Martínez Rivas volvió a Nicaragua y hasta morir
siguió viviendo en un país asoleado primero y asolado después por la Revolución
de una ideología que no lo convencía, como ninguna, y optó por la lectura, un ostracismo
de contadas amistades y amores, de alcohol sin mesura, y pudiera decirse de él
lo que dijo Joseph Roth de sí mismo: “Así soy realmente: maligno, borracho,
pero lúcido”. Difícil, reticente, huraño, de compleja relación con las mujeres,
aunque no menos con los hombres, recién en 1984, en las ediciones sandinistas
de la Editorial Nueva Nicaragua, vería publicado en su país La insurrección solitaria. Hoy sus
derechos están en manos del orteguismo, lo que no facilita, según parece, su difusión:
el 2009 pararon una obra reunida que editaría El País en España porque la prologaría Sergio Ramírez, gran difusor
de la poesía de su país pero fuerte crítico de la debacle orteguiana.
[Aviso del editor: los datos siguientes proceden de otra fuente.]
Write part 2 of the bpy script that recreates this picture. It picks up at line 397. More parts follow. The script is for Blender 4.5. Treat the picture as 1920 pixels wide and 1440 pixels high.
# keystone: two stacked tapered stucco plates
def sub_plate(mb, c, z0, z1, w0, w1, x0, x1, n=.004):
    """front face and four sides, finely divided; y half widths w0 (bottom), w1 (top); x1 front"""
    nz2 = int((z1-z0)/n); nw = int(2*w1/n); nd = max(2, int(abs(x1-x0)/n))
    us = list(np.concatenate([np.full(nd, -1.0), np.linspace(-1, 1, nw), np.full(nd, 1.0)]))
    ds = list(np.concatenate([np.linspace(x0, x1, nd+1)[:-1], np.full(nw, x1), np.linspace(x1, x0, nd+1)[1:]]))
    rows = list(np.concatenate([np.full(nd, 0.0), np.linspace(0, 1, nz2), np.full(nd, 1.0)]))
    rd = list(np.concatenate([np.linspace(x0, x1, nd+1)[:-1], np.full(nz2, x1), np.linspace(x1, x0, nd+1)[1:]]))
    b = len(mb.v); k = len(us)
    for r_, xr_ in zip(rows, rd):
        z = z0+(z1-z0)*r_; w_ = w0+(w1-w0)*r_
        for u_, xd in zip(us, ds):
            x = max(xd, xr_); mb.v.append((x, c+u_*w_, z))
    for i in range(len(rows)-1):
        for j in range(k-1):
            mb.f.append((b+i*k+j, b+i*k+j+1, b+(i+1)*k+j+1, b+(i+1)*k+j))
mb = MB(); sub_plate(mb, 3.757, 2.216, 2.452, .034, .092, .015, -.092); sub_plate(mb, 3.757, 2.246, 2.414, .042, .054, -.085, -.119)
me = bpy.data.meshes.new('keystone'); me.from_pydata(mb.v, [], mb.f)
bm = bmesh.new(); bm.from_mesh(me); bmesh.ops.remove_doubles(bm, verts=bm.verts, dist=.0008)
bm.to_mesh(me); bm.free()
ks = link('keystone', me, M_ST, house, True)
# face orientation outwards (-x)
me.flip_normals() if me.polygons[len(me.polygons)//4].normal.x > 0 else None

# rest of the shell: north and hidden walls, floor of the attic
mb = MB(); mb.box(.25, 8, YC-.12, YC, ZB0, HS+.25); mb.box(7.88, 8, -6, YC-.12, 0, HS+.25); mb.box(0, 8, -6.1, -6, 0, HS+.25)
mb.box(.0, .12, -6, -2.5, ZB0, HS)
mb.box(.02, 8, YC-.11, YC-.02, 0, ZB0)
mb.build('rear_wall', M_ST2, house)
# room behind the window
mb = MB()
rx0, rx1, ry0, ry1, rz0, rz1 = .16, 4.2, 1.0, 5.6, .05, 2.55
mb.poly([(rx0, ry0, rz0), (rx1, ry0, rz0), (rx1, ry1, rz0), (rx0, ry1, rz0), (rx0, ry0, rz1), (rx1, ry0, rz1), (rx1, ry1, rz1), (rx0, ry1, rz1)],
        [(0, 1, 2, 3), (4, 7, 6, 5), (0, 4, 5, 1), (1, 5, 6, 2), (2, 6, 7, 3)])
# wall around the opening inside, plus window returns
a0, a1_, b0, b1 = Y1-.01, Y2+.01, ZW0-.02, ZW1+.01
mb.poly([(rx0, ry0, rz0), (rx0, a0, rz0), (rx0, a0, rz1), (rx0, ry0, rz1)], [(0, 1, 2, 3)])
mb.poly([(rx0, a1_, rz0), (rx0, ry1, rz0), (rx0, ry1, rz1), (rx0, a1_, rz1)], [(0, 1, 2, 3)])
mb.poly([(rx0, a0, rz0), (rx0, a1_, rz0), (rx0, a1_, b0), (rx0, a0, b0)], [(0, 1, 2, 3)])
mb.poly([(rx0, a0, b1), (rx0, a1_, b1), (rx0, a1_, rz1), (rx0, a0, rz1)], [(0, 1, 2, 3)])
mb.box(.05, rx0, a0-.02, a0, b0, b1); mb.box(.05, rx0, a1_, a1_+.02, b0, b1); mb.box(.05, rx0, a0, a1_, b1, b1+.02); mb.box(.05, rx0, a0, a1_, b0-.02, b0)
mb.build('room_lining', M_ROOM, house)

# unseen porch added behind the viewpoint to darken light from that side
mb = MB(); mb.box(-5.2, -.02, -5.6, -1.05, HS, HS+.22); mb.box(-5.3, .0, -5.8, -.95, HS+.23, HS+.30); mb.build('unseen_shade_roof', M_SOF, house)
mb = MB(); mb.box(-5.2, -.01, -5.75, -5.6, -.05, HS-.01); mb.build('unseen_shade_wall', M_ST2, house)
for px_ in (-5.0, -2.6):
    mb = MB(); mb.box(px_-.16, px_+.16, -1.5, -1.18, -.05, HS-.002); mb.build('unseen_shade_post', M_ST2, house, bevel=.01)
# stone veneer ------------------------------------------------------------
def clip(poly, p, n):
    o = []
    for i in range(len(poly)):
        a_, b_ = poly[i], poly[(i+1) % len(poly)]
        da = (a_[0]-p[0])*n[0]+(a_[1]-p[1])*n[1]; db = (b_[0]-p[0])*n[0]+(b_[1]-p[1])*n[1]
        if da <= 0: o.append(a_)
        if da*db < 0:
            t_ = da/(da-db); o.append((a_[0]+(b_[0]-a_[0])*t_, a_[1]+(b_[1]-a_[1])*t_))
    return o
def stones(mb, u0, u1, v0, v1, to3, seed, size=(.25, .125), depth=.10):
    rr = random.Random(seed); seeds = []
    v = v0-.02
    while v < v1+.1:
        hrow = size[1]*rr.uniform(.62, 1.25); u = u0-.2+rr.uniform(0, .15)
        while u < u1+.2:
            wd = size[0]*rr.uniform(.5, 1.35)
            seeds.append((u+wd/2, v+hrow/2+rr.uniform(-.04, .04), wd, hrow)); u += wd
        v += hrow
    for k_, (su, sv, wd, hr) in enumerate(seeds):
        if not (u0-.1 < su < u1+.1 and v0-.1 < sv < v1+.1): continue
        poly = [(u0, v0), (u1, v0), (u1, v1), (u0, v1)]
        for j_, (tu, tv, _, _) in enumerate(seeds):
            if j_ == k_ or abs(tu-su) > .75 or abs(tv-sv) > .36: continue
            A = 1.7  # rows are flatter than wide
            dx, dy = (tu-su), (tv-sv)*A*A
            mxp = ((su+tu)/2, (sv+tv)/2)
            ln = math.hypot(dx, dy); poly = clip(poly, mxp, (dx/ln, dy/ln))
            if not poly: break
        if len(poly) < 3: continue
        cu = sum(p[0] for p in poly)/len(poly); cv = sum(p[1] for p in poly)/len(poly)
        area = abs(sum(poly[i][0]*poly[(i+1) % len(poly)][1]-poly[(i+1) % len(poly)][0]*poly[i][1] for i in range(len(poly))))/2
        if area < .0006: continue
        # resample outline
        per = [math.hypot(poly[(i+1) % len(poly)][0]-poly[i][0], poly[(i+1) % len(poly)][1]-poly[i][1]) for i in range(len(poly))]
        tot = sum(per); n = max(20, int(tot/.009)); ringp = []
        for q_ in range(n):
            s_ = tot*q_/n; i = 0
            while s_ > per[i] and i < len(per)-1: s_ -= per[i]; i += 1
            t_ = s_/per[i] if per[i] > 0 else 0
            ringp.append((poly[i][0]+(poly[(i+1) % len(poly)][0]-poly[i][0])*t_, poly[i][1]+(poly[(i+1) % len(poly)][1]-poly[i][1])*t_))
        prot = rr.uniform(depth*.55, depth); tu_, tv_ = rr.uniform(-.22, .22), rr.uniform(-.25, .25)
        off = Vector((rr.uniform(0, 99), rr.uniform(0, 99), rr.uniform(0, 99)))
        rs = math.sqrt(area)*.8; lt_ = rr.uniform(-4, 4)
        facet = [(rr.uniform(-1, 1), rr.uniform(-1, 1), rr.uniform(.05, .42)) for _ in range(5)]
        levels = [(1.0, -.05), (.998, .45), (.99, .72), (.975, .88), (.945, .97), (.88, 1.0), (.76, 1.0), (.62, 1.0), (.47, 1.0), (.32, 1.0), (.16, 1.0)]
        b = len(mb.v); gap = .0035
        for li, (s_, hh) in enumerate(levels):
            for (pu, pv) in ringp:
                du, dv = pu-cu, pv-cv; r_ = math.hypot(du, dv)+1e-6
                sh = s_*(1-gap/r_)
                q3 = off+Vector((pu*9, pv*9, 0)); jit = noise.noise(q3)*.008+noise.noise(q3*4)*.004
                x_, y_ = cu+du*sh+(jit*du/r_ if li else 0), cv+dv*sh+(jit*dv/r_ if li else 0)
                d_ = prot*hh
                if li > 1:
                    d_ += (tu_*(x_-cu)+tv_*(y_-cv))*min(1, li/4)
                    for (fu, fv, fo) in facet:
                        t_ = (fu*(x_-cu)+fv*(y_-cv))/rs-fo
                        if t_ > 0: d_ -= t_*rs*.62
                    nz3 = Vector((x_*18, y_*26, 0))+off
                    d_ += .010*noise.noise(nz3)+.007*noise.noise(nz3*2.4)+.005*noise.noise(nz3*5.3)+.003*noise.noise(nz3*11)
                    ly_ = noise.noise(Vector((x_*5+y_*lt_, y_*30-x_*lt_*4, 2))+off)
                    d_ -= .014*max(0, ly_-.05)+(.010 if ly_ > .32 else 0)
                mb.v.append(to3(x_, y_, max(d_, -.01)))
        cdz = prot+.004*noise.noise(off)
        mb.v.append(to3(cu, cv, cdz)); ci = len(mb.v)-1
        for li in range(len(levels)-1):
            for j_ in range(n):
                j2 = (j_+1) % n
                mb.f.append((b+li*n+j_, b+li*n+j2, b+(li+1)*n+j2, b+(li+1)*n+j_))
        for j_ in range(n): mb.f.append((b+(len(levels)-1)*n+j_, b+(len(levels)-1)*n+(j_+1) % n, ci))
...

Haga la gran elegía a la muerte de Joaquín
Pasos o escriba un alucinante poema en que ve al trasluz del sol “con
inexpresable admiración / vuestra calavera completa / (con las dos cuencas y el
pequeño / agujero triangular sin fondo)”; cante al amor o las uñas o haga del humor
negro una categoría del entendimiento, Martínez Rivas le da pleno sustento al
entusiasmo de tantos, como Álvaro Mutis, el propio Paz o Cardenal, quien dijo:
“Nunca he conocido a nadie en ninguna parte que tuviera tanto genio para la
poesía como Carlos”.
Lírico y la vez delirante geómetra del
verso, concernido por lo humano y a la vez escéptico como nadie, amigo de
Cardenal pero su exacto contrario, Martínez Rivas dio a inicios de los 90 unas
legendarias clases en la Universidad Nacional Autónoma de Nicaragua. Hay una en
YouTube: se lo ve hablando fuerte de Darío, de la escritura, de las
traducciones de Rilke hechas por el filósofo chileno Clarence Finlayson, y definiéndose
en materia no política, no poética, ni siquiera filosófica, sino existencial,
con palabras tras las cuales ya nada agregaré: “No exactamente un poeta sin
ideología: soy un hombre sin ideología. Yo jamás he tenido ningún ideal. ¿Qué
se puede llamar un ideal? ¿El deseo de qué? ¿De que se forme una corporación de
hombres libres, felices, exentos de sufrimiento y de pobreza? No existe. Es
imposible en este mundo. No tengo ideas tampoco, porque las ideas son como
consignas de la mente. Yo lo que tengo son simplemente pensamientos. Se me
ocurren en el día y se me marchitan en la noche”.